The staff editorial is the majority opinion of the editorial board of The Murray State News.

It is no secret in western Kentucky how much better off the city of Murray is because of the University. Many other towns would be glad to have an institution bringing in jobs, higher education and businesses. It’s a hands down vote.

But recently there has been a move in the local city government trying to jeopardize this relationship. The city is toying with the idea of making students pay the $50 sticker fee city residents and workers are already required to pay. This would not be a substitute, but anadd on to the fee many students already for their parking passes.

Such a fee would increase the size and revenue of the city well into six digit figures. In the short term this may seem like a good idea. The city has more money to spend on community projects and initiatives and so more people enjoy the city and might want to send their children to the University. Sounds simple and easy, right?

Realistically this plan has the potential to do more harm than good. Students bring plenty of revenue to Murray. We buy gas, eat out, shop for groceries and spend our money all over this town.

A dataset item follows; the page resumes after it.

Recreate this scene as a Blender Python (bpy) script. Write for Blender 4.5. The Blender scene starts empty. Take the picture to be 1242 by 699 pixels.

This tax on students is a sad attempt by some city officials to take advantage of college students who are already trying to pay for a decent education.

Of course, the idea of a reduced rate was discussed but is not legally possible.

Mark Welch, director of community relations, said a subcommittee tried to find ways to ease the burden on students if the plan passed. But after the legal roadblock, Welch said the University considered the matter over. Apparently it is not, and the city is still looking for a way to get into student checkbooks.

Welch said the real problem with making students buy the stickers is the city’s plan on implementation.

“The way the law is now, I don’t think they can enforce that really,” Welch said. “Any student who works or is a legal resident of Murray, they don’t have anyway of enforcing that. So they’re like ‘Well, we’ll just make everyone buy it.’ Then any car who doesn’t have one, they can ticket it.”

It seems the city is trying to pull a fast one on the students here. There is the argument of economic downturn and austere spending. But with tuition costs already rising and state cutbacks into higher education the University is having a hard enough time trying to stay the low-cost alternative it has been in the past. The last nail in the financial coffin for many current and prospective students would be an extra fee from the a city they don’t even live in.